Anak yang digadai bisa kepada salah satu saudari perempuan atau karib kerabat dari pihak suami, yang dalam bahasa Minang disebut bako.
Baca Juga Mengenal Tradisi Turun Mandi di Minangkabau
Proses Pelaksanaan Gadai Anak
Tradisi ini umumnya dilakukan ketika anak telah melewati masa menyusui, yaitu sekitar usia dua tahun, dimana anak dianggap telah cukup kuat secara fisik untuk dipindahkan pengasuhannya.
Proses awal pelaksanaan tradisi ini dimulai dengan pertemuan antara orang tua kandung dan pihak keluarga yang akan menerima anak.
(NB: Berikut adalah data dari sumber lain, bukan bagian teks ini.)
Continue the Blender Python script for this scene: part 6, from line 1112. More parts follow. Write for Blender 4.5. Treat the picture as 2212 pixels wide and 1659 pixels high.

Pertemuan dilakukan secara kekeluargaan dan berlangsung dalam suasana yang penuh kepercayaan.
Tidak ada unsur paksaan ataupun kontrak tertulis, sebab semuanya dilandasi oleh rasa saling percaya.
Sebagai simbol kesepakatan, biasanya dilakukan pertukaran barang antara para pihak, barang yang diberikan tidak bernilai jual tinggi, melainkan bersifat simbolis, seperti beras, pakaian dan lainnya.
Tujuan dari simbolisasi ini adalah sebagai bentuk tanggung jawab dan kesungguhan dalam menjalankan tradisi tersebut, bukan sebagai bentuk pembayaran atau jual beli anak.
Penebusan Anak: Tahapan Akhir Tradisi
Tradisi gadai anak tidak bersifat permanen, ketika anak beranjak dewasa, orang tua kandung akan “menebus” anak tersebut.
Proses penebusan biasanya dilakukan saat anak akan menjalani prosesi penting seperti khitan atau pernikahan.
Di beberapa daerah seperti Pesisir Selatan dan Kabupaten Agam, terdapat kebiasaan membawa “jamba” sebagai bentuk penebusan.
Jamba merupakan hidangan khas berupa makanan yang dibawa ke rumah keluarga pengasuh sebagai ungkapan terima kasih.
Sementara itu, di daerah lain seperti Pasaman Barat, bentuk penebusan dilakukan dengan cara membelikan pakaian lengkap untuk orang tua yang mengasuh anak tersebut.
Pakaian yang diberikan bukan sembarang pakaian, melainkan perlengkapan lengkap dari ujung rambut hingga ujung kaki.
Ini menjadi simbol penghormatan sekaligus bentuk nyata dari rasa terima kasih atas peran besar yang telah diambil oleh keluarga pengasuh.
Prosesi ini tidak hanya menandai pengembalian anak kepada orang tua kandung secara simbolis, tetapi juga memperkuat tali silaturahmi antara kedua keluarga.
Demikianlah penjelasan mengenai tradisi gadai anak di Minangkabau, yang menggambarkan nilai kental budaya dan mengutamakan keharmonisan dalam keluarga.
Seluruh proses gadai dilaksanakan berdasarkan rasa saling percaya dan rasa hormat antar keluarga, jadi tidak hanya mendalam secara kultural, tetapi juga mempererat hubungan kekeluargaan.